EXERCISE DETAILS => Below is a listing; reproduce each line of it exactly.

DATA EXTRACT =>
-- BEGIN --

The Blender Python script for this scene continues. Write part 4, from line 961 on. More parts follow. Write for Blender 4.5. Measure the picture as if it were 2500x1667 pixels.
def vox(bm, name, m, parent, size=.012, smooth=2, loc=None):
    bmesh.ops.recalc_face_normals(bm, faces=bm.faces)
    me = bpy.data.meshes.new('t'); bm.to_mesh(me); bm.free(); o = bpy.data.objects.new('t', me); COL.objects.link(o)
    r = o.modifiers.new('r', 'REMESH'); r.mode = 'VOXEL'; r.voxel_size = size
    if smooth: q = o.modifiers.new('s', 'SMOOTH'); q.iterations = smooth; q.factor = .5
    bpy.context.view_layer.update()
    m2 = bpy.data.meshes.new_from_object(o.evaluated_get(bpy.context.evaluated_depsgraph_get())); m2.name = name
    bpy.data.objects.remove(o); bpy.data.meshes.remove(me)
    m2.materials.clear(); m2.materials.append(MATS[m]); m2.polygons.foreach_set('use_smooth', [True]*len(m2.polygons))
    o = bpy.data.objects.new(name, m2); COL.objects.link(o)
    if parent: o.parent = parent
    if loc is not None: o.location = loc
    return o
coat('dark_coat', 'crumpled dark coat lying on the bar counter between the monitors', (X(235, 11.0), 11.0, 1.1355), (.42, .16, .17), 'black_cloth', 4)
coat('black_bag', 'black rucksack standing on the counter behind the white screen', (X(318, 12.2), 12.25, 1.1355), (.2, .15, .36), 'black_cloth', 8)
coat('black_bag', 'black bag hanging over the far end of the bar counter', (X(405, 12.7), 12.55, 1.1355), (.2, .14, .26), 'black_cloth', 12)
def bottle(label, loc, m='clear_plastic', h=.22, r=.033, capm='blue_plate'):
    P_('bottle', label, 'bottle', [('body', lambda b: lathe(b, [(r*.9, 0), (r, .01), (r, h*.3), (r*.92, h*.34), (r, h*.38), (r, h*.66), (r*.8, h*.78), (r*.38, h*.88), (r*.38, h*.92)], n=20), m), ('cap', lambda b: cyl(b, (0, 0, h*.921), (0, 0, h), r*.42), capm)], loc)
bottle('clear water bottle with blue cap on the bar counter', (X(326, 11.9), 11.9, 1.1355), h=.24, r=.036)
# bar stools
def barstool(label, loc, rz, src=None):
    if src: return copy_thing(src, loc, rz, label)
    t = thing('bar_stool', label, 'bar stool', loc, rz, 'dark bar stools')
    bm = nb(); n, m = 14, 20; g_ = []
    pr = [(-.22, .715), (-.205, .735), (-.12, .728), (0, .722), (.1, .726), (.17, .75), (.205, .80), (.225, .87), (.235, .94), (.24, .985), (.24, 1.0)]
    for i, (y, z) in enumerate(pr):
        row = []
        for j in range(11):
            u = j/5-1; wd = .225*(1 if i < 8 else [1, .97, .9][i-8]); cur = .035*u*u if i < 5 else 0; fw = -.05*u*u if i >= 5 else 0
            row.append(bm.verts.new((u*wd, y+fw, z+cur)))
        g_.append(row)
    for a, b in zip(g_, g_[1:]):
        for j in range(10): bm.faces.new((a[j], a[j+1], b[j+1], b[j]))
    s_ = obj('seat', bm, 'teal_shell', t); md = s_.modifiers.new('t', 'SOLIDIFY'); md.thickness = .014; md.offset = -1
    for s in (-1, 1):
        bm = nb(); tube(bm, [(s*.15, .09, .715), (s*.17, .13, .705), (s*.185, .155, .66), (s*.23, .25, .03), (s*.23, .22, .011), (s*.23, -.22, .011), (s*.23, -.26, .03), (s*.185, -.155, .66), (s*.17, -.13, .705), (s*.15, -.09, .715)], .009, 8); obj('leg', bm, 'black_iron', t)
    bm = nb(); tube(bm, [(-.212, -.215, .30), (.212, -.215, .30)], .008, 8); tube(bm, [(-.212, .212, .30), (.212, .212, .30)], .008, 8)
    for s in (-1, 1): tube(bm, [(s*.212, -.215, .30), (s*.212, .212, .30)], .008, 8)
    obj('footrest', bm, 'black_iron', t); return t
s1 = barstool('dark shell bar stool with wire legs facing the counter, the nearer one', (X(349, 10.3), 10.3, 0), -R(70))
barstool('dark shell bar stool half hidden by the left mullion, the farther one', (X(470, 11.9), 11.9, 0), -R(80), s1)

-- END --

SOLUTION BELOW =>
The Blender Python script for this scene continues. Write part 4, from line 961 on. More parts follow. Write for Blender 4.5. Measure the picture as if it were 2500x1667 pixels.
def vox(bm, name, m, parent, size=.012, smooth=2, loc=None):
    bmesh.ops.recalc_face_normals(bm, faces=bm.faces)
    me = bpy.data.meshes.new('t'); bm.to_mesh(me); bm.free(); o = bpy.data.objects.new('t', me); COL.objects.link(o)
    r = o.modifiers.new('r', 'REMESH'); r.mode = 'VOXEL'; r.voxel_size = size
    if smooth: q = o.modifiers.new('s', 'SMOOTH'); q.iterations = smooth; q.factor = .5
    bpy.context.view_layer.update()
    m2 = bpy.data.meshes.new_from_object(o.evaluated_get(bpy.context.evaluated_depsgraph_get())); m2.name = name
    bpy.data.objects.remove(o); bpy.data.meshes.remove(me)
    m2.materials.clear(); m2.materials.append(MATS[m]); m2.polygons.foreach_set('use_smooth', [True]*len(m2.polygons))
    o = bpy.data.objects.new(name, m2); COL.objects.link(o)
    if parent: o.parent = parent
    if loc is not None: o.location = loc
    return o
coat('dark_coat', 'crumpled dark coat lying on the bar counter between the monitors', (X(235, 11.0), 11.0, 1.1355), (.42, .16, .17), 'black_cloth', 4)
coat('black_bag', 'black rucksack standing on the counter behind the white screen', (X(318, 12.2), 12.25, 1.1355), (.2, .15, .36), 'black_cloth', 8)
coat('black_bag', 'black bag hanging over the far end of the bar counter', (X(405, 12.7), 12.55, 1.1355), (.2, .14, .26), 'black_cloth', 12)
def bottle(label, loc, m='clear_plastic', h=.22, r=.033, capm='blue_plate'):
    P_('bottle', label, 'bottle', [('body', lambda b: lathe(b, [(r*.9, 0), (r, .01), (r, h*.3), (r*.92, h*.34), (r, h*.38), (r, h*.66), (r*.8, h*.78), (r*.38, h*.88), (r*.38, h*.92)], n=20), m), ('cap', lambda b: cyl(b, (0, 0, h*.921), (0, 0, h), r*.42), capm)], loc)
bottle('clear water bottle with blue cap on the bar counter', (X(326, 11.9), 11.9, 1.1355), h=.24, r=.036)
# bar stools
def barstool(label, loc, rz, src=None):
    if src: return copy_thing(src, loc, rz, label)
    t = thing('bar_stool', label, 'bar stool', loc, rz, 'dark bar stools')
    bm = nb(); n, m = 14, 20; g_ = []
    pr = [(-.22, .715), (-.205, .735), (-.12, .728), (0, .722), (.1, .726), (.17, .75), (.205, .80), (.225, .87), (.235, .94), (.24, .985), (.24, 1.0)]
    for i, (y, z) in enumerate(pr):
        row = []
        for j in range(11):
            u = j/5-1; wd = .225*(1 if i < 8 else [1, .97, .9][i-8]); cur = .035*u*u if i < 5 else 0; fw = -.05*u*u if i >= 5 else 0
            row.append(bm.verts.new((u*wd, y+fw, z+cur)))
        g_.append(row)
    for a, b in zip(g_, g_[1:]):
        for j in range(10): bm.faces.new((a[j], a[j+1], b[j+1], b[j]))
    s_ = obj('seat', bm, 'teal_shell', t); md = s_.modifiers.new('t', 'SOLIDIFY'); md.thickness = .014; md.offset = -1
    for s in (-1, 1):
        bm = nb(); tube(bm, [(s*.15, .09, .715), (s*.17, .13, .705), (s*.185, .155, .66), (s*.23, .25, .03), (s*.23, .22, .011), (s*.23, -.22, .011), (s*.23, -.26, .03), (s*.185, -.155, .66), (s*.17, -.13, .705), (s*.15, -.09, .715)], .009, 8); obj('leg', bm, 'black_iron', t)
    bm = nb(); tube(bm, [(-.212, -.215, .30), (.212, -.215, .30)], .008, 8); tube(bm, [(-.212, .212, .30), (.212, .212, .30)], .008, 8)
    for s in (-1, 1): tube(bm, [(s*.212, -.215, .30), (s*.212, .212, .30)], .008, 8)
    obj('footrest', bm, 'black_iron', t); return t
s1 = barstool('dark shell bar stool with wire legs facing the counter, the nearer one', (X(349, 10.3), 10.3, 0), -R(70))
barstool('dark shell bar stool half hidden by the left mullion, the farther one', (X(470, 11.9), 11.9, 0), -R(80), s1)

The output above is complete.